In early autumn this year we enjoyed the gift that keeps on giving: a prolific crop of zucchinis. For a while there they lurked under leaves all over the garden and had to be picked every day. While I happily perfected my zucchini soup and my partner did the same with her zucchini tart, we started to run out of ways to use the proliferation of gourds. It was the green veg of choice for many meals and we often had pesto with zoodles (spiralised zucchini) in place of pasta. We gave them to friends and family and still had more than enough.
A zucchini is essentially an immature cylindrical marrow, which is what the fully grown version is called in Britain. Take your eye off it and it will grow up to a metre in length but is best enjoyed when around 20cm, well before it becomes woody and full of water.

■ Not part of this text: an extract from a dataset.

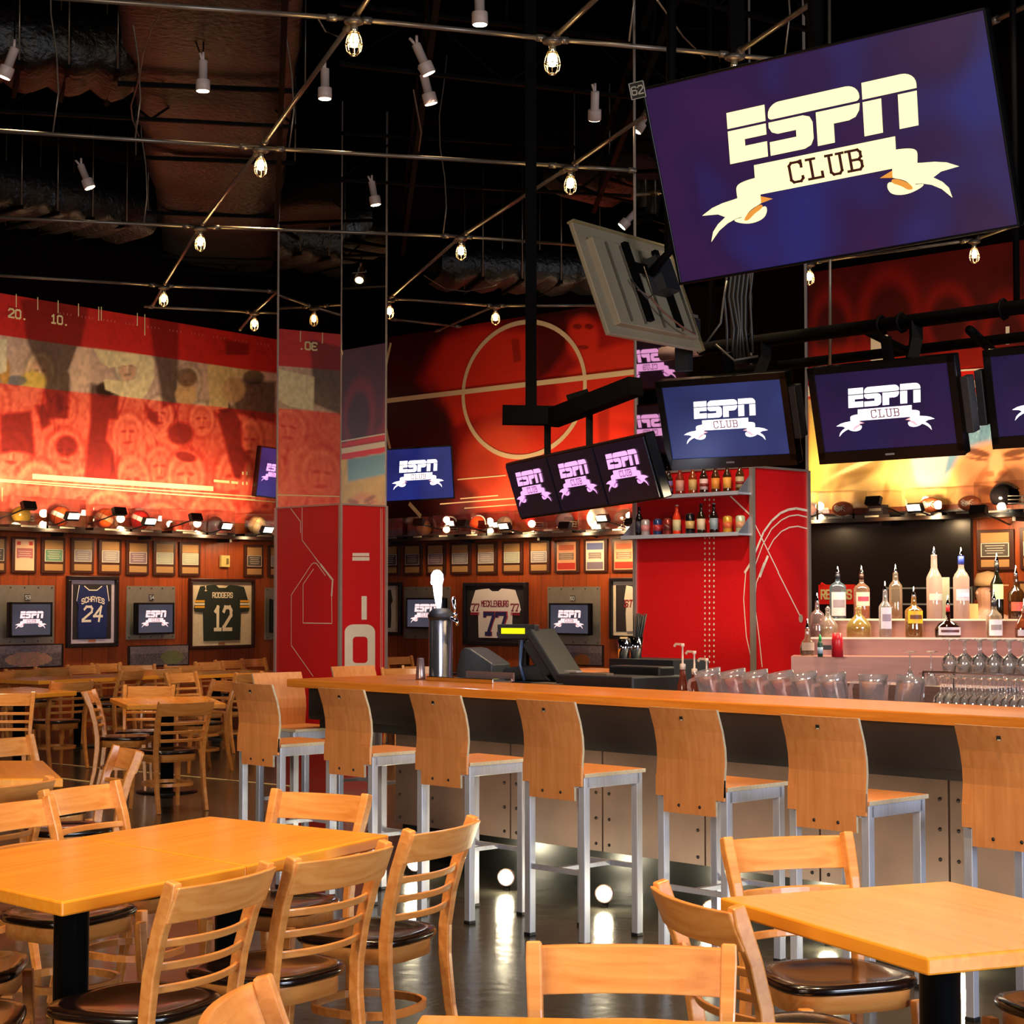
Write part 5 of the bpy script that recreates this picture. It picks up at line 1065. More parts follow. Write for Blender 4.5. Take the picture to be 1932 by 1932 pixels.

While treated in the kitchen as a vegetable, like the tomato it’s botanically classed as a fruit — specifically, a berry or pepo, the swollen ovary of a flower. Both male and female zucchini flowers, as well as the leaves, may also be eaten.
AN OVERVIEW
Zucchini — Italian for “little squash” (or zucca) — was first described by that name in Milan in 1901. Oddly enough, the word courgette, used in the UK, New Zealand and other countries, is also a diminutive derived from the French word courge, meaning “gourd” or “marrow”.
Like all squash, zucchini originated in the Americas. It was introduced to Italy where it was cultivated widely then travelled back to the US with Italian immigrants in the late-19th and early-20th centuries.